A brief introduction to Casbin concepts used throughout this library. If you are already familiar with Casbin, you can skip this page.

The enforce call

At its core, Casbin answers one question:

Can subject perform action on object?

enforcer.enforce(subject, object, action)  # returns True or False

This library calls enforcer.enforce(user, *args) where user comes from your user_provider dependency and *args are the arguments you pass to require_permission.

Model and policy

Casbin uses two files:

Model (model.conf)

Defines how authorization rules are structured. A typical RBAC model looks like this:

[request_definition]
r = sub, obj, act

[policy_definition]
p = sub, obj, act

[role_definition]
g = _, _

[policy_effect]
e = some(where (p.eft == allow))

[matchers]
m = g(r.sub, p.sub) && r.obj == p.obj && r.act == p.act

Policy (policy.csv)

Defines the actual rules:

# Roles
g, admin, editor
g, editor, viewer

# Permissions
p, viewer, post, read
p, editor, post, write
p, admin, post, delete

Subject, Object, Action

These map directly to require_permission arguments:

@guard.require_permission("post", "read")
# ^^^^^^ ^^^^^^
# object action
# subject = current user (from user_provider)

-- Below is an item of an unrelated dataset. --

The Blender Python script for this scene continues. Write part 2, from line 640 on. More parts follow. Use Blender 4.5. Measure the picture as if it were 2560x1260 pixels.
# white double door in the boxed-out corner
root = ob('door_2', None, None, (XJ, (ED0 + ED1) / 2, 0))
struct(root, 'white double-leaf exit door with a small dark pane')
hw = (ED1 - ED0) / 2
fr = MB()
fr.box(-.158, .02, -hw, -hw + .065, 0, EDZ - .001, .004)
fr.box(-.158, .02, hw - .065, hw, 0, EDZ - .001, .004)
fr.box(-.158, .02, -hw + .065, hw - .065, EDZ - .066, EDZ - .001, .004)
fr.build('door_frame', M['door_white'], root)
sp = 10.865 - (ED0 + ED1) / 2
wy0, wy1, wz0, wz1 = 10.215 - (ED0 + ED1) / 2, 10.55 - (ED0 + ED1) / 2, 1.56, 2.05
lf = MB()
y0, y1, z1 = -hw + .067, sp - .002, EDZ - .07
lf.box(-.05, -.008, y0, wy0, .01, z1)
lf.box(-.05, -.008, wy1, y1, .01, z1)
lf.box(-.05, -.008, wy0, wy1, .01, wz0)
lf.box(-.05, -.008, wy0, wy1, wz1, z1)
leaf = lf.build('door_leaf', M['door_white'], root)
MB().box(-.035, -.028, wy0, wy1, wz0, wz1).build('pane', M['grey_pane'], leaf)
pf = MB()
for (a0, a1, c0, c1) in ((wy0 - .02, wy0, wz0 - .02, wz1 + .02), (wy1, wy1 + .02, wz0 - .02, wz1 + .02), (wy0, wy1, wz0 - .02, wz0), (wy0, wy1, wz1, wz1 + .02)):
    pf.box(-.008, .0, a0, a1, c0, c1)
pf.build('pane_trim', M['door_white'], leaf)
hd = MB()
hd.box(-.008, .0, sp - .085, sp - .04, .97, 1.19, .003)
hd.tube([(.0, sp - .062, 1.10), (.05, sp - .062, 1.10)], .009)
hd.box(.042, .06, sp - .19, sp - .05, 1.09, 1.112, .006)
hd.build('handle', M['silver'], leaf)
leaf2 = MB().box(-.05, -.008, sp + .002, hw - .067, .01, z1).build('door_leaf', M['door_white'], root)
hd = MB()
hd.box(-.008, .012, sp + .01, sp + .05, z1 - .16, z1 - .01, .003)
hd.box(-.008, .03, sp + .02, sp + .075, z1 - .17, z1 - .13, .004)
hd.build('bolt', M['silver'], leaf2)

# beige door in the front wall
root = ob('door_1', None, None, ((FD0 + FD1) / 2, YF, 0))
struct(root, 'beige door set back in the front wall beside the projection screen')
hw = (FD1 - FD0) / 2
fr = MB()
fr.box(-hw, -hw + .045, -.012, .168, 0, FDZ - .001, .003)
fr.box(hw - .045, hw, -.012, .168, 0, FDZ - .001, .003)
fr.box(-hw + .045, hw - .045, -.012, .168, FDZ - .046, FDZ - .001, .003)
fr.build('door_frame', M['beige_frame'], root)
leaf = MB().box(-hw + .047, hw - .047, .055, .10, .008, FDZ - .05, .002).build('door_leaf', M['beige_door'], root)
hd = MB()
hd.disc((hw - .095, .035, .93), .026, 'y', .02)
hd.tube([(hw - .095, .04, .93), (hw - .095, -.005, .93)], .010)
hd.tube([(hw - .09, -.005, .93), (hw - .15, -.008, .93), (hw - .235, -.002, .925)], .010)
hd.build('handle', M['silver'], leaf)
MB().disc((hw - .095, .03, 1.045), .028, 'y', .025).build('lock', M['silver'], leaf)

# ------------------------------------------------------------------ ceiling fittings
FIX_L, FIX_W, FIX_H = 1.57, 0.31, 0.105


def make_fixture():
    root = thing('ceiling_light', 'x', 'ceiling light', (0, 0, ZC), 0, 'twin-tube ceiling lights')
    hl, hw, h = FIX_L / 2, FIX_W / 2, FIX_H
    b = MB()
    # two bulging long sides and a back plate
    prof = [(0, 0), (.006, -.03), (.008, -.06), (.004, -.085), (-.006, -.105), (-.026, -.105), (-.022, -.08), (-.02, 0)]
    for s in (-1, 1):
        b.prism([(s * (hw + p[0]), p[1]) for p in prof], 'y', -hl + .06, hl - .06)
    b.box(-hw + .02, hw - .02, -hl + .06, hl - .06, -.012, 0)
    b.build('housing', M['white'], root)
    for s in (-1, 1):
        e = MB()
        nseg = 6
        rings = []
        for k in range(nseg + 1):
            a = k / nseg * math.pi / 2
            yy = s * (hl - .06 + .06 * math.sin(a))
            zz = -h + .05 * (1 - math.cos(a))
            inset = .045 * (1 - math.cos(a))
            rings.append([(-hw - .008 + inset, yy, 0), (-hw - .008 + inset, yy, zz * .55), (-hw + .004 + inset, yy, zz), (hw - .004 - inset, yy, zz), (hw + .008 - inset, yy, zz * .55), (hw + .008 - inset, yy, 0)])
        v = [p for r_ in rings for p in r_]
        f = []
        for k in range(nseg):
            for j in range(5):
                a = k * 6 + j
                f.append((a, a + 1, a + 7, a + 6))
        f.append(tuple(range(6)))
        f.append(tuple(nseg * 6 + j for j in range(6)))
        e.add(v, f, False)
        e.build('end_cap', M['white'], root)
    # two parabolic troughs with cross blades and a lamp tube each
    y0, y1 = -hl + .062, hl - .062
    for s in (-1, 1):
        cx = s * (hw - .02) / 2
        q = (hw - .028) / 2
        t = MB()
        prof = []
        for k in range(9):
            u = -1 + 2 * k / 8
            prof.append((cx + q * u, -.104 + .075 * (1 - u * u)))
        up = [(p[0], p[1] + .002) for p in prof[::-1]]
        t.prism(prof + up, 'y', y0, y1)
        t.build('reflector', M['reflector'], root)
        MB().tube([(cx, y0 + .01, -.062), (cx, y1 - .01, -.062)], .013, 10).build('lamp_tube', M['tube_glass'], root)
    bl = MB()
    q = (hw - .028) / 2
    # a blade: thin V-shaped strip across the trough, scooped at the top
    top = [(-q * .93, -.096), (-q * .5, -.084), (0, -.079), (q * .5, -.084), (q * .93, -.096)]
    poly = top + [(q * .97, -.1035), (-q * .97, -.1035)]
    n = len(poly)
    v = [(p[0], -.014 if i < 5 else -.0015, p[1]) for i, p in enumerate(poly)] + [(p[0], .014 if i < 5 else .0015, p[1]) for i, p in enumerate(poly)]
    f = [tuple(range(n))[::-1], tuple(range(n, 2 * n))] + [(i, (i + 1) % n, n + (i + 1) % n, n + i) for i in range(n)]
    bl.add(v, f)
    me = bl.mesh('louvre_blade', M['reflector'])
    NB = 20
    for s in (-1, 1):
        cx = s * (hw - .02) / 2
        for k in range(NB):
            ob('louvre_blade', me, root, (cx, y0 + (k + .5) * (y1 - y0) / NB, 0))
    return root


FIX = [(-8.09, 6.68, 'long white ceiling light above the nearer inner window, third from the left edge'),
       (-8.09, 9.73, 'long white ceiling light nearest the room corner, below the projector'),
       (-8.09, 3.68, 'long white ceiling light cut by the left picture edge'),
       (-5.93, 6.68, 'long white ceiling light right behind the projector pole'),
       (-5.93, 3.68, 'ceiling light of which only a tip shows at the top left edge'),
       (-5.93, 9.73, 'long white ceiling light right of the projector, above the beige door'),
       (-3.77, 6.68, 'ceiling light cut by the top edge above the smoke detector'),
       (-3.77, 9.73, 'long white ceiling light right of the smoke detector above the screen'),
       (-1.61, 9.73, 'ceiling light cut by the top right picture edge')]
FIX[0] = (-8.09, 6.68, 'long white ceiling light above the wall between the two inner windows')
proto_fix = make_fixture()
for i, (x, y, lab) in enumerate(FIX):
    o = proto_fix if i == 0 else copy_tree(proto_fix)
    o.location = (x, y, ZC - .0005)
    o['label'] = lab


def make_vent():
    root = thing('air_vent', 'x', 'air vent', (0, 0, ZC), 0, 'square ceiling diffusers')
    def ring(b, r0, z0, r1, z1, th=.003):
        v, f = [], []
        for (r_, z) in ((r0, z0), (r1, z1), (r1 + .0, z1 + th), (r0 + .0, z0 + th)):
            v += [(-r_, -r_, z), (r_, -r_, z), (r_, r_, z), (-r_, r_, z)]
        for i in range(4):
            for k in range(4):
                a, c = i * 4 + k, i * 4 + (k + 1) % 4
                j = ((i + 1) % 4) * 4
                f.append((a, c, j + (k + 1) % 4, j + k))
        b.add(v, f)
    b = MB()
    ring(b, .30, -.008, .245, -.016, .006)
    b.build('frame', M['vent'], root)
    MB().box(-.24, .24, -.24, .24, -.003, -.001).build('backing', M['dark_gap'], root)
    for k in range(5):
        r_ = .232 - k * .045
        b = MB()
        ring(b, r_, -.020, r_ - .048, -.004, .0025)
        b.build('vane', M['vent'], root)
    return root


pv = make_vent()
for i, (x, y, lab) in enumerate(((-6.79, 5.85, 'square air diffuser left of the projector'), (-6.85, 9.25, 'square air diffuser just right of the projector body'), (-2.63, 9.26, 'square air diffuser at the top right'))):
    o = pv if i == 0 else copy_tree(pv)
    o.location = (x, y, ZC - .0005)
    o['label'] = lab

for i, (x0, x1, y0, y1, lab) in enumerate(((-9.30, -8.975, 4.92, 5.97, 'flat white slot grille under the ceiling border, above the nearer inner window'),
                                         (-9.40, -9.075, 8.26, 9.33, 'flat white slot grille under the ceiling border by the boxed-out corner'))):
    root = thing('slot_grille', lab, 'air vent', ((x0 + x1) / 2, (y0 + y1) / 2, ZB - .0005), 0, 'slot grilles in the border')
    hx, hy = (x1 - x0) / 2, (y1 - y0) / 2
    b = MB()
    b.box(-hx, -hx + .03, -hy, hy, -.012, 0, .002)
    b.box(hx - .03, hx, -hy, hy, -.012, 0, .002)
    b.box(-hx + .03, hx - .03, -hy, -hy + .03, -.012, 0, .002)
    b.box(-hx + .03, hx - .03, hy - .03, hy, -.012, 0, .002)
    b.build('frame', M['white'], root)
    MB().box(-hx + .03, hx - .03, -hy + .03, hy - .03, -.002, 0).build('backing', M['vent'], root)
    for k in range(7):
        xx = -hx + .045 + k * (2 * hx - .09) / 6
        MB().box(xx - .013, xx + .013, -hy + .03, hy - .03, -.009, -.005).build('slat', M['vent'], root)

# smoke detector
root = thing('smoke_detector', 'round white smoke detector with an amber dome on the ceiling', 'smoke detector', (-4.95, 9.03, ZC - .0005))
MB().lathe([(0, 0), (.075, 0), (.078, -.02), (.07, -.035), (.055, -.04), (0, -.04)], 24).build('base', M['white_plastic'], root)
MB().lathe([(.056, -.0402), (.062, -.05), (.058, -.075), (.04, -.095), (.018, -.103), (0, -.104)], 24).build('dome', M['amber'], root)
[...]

The enforcer call becomes:

enforcer.enforce(current_user, "post", "read")

RBAC vs ABAC

RBAC (Role-Based Access Control) — permissions are assigned to roles, users get roles:

g, alice, admin       # alice has admin role
p, admin, post, write # admin can write posts

ABAC (Attribute-Based Access Control) — permissions are based on attributes of the user or resource:

# matcher in model.conf
m = r.sub.department == r.obj.owner

This library supports both — the model and policy files determine the access control model, not the library itself.